Troy Schulze, the production's director, calls 365 Days "the most interesting project I've ever come across on a collaborative level. It's happening all across the country, and it's happening simultaneously. The same week we're doing a group of plays, they're being done in Seattle, in Atlanta."
Schulze says the project is truly innovative. "This isn't typical work. It just doesn't scream theater to me. I don't want to call this experimental, but it's definitely more on the edge. I know there's a group in New York that's going to do these on street corners. There's another group who's already posted their version on YouTube."
IBP is staging its week of performances on the small platform in the front room of the Axiom. "I want it to feel like a rock show," says Schulze. "I want it to be very casual, a lot of fun. I was hoping people could come away from this not feeling so uptight about plays."
One actor will be performing 365 tasks on stage. "He's supposed to do them in seven minutes," says Schulze. He thinks the actor's going to draw the tasks out of a hat "randomly," so even the director isn't sure what all the actor will be doing (but somehow a George Foreman grill is involved).
Of course, since the plays themselves are generally very short (some no more than a page long), every theater, including IBP, will have to deal with what to do with all that time left over. Schulze is planning on adding in what are called "The Three Constants," little plays by Parks that groups can perform in tandem with the script of the day, to fill out a complete night of theater. "I'm doing all three of those every night," says Schulze. "I'm thinking about videotaping each night, and so as the week goes on we could do a recap. But I haven't decided. I know I am going to use a lot of video projection, title projection, audio -- I'm figuring out ways of making something that doesn't have a budget feel like it's got a budget."
One of the reasons the project has such meager funding is that theaters won't be charging admission for these shows. They are absolutely free to the public. And Schulze says that the company paid "the smallest royalty" they've ever paid. "Suzan-Lori gets a dollar a day per play."
For all the joy and generosity involved in this collaboration, the plays themselves are often dark and disturbing. Suicide, death and destruction abound. One of "The Three Constants," called Action in Inaction, "is a very short play," says Schulze. "It's described as 'a person standing on stage, dressed in mourning.' And then it just says, 'the sound of wind or whales forever,' and that's the entire play." Everything else is left up to the theater to figure out -- and nothing could sound more inventive or inviting in terms of creativity.

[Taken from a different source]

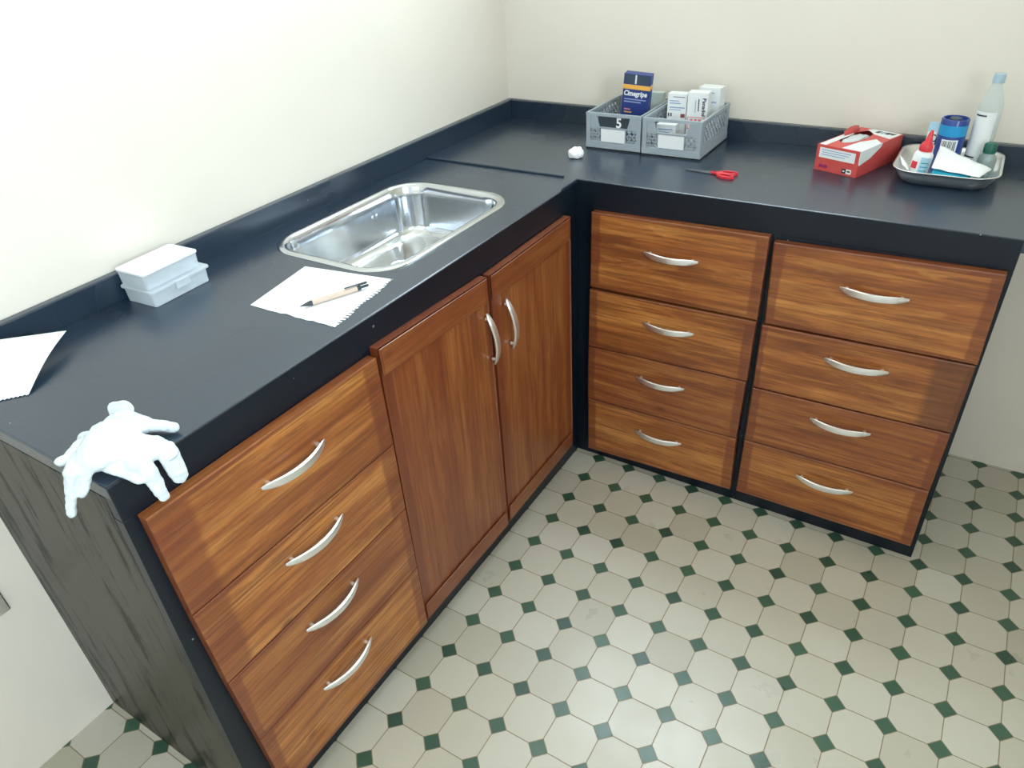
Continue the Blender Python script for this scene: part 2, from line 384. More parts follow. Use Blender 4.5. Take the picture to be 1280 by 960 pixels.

It would certainly be worthwhile for any aficionado to see as many of these productions as possible during the year. The project calls attention to what makes theater so unique: the collaborative efforts between writer, director, actor and designers to make a real piece of art. And 365 just takes that collaboration to an entirely new level.
So far in the Houston area, five theaters have signed up. Those include the High School for the Performing and Visual Arts (February 16–March 4), Mildred's Umbrella (April 16–22), Bobbindoctrin Puppet Theatre (May 21–27) and The Strand in Galveston (October 29–November 4). There are plenty of plays still up for grabs here in Texas, and it would be fabulous to see all Houston theaters get on board.